Monday, January 26, 2009

THE POET

Songs have the ability to capture our dreams, emotions and aspirations unlike any other art form. Such is the potency of words. In 1969, at the age of eight, one song lifted me beyond the status quo pushing ajar the door to inward perception. I cried the first time I heard Donovan’s tale of Atlantis---the pharse "knowing her fate" broke me. Juicy images of setting sail from a lost world foreshadowed a lifelong attraction to the Mystic. I've come to accept that it runs parallel to our own. Forty years passed until I meet the poet that introduced me to such wonder.


Don and his soulmate Linda Leitch are themselves limitless mortals…sharing playful anecdotes from days past and poignant affirmations of the present moment. We laughed plenty, ate heartily, and danced together to Turkish rock under a silver moon.

Their last morning was sweet departure…a reminder that chance encounters are precious yet fleeting…which is, at day’s end, the Innkeeper’s lament.

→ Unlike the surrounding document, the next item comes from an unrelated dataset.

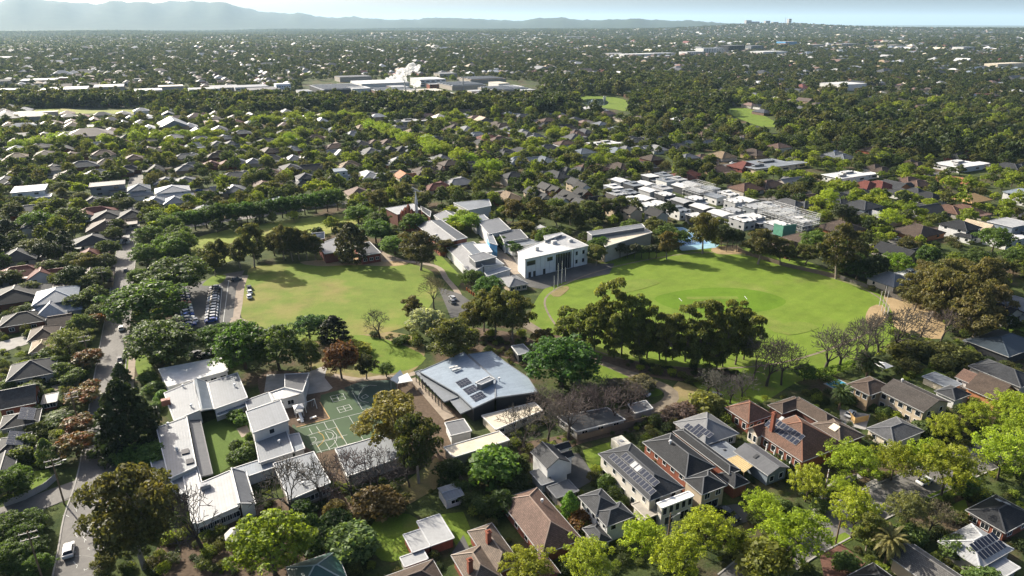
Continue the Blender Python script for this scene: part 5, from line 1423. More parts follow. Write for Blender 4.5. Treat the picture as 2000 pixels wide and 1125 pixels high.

The air was pungent with incence as we sat for a brief moment eye-to-eye. Mine, once again a childs, filled with tears. “Ah, …you are relieved”, Don whispered as fact.

He writes me: The Earthe turns Her Self towards the dark and curves out away from The Sun, and The Wind rushes around the corner with a message from Dame Winter, that She comes quicky with Her Frosty Breathe on every blade of grass. On the Eve of The Hallows, light the Fires of Spring.

It was October, after all, and the wind was rushing in the season of the witch!

Friday, January 9, 2009

SPIRIT IN THE SKY

At the twilight, a moon appeared in the sky, then it landed on earth to look at me. Like a hawk stealing a bird at the time of prey, that moon stole me and rushed back into the sky.

I looked at myself, I did not see me anymore, for in that moon, my body turned as fine as soul. The nine spheres disappeared in that moon, the ship of my existence drowned in that sea.

- Rumi

“Once I saw a chimpanzee gaze at a particularly beautiful sunset for a full 15 minutes, watching the changing colors [and then] retire to the forest without picking a pawpaw for supper.”